Hij zei dat tijdens een discussie van de Vereniging voor Opheffing van het Cannabisverbod (VOC): het Cannabistribunaal, met onderzoekers, politici en anderen uit het veld.
Onder wie dus Leers, die als Kamerlid vond dat drugs verboden moesten worden, maar als burgemeester ontdekte dat dat niet werkt. ‘Door te verbieden dwing je de consumptie niet terug. In landen om ons heen ligt het gebruik hoger.’
Zware last
Cannabisteelt, handel en verkoop moeten worden gereguleerd, vindt Leers. En politici die dat niet erkennen zijn bezig met politiseren en moraliseren, omdat ze niet naar de feiten kijken.

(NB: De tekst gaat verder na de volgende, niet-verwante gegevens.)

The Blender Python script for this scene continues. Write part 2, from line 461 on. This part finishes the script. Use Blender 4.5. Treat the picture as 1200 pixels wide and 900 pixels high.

Zo gaat ons politieapparaat zwaar gebukt onder de bestrijding van hennepteelt. Twintig procent van de lastendruk van de politie Zuid-Limburg is toe te schrijven aan de aanpak van cannabiscriminaliteit. In Midden- en West Brabant wordt zelfs veertig procent van het opsporingsapparaat ingezet tegen hennepcriminaliteit.
Maar als de politie inzet op hennep, gaan andere misdadigers vrijuit. ‘Er wordt jaarlijks nutteloos 1,6 miljard door het putje gespoeld’, zegt Hans van Duijn, ex-voorzitter van de Nederlandse Politiebond. ‘Laten we alsjeblieft boeven gaan vangen.’
Ambtenaren die dit jaar voor de heroverwegingen berekenden wat de legalisering van hennepteelt op zou leveren, kwamen uit op ruim 400 miljoen euro.
Overschatting
Max Daniel, voorzitter van de Taskforce Opsporing Georganiseerde Hennepteelt, verweerde zich eerder door te stellen dat de politieaanpak gelegitimeerd is, omdat jaarlijks 2 tot 5 miljard omgaat in de hennepteelt. Van Duijn vindt echter dat de criminaliteit die voortkomt uit hennepteelt, wordt overschat. ‘Daardoor hou je aanspraak op budget.’
Het resultaat is dat ons cannabisbeleid vooralsnog één grote paradox is. Als burger mag je wiet kopen bij een coffeeshop, maar die mag de wiet niet inkopen. Steeds meer politieke partijen (SP, D66, GroenLinks en PvdA) pleiten er nu voor de inkoop voor coffeeshops (de achterdeur) te reguleren door wietkwekers een vergunning te geven.
Of het snel zover komt, is de vraag. CDA en VVD willen er niet aan. Al gelooft oud-premier Dries van Agt (CDA), in 1976 grondlegger van het gedoogbeleid, er wel in. ‘Die wijziging van het systeem is onvermijdelijk. Maar voor mijn dood zal ik mijn gelijk niet krijgen.’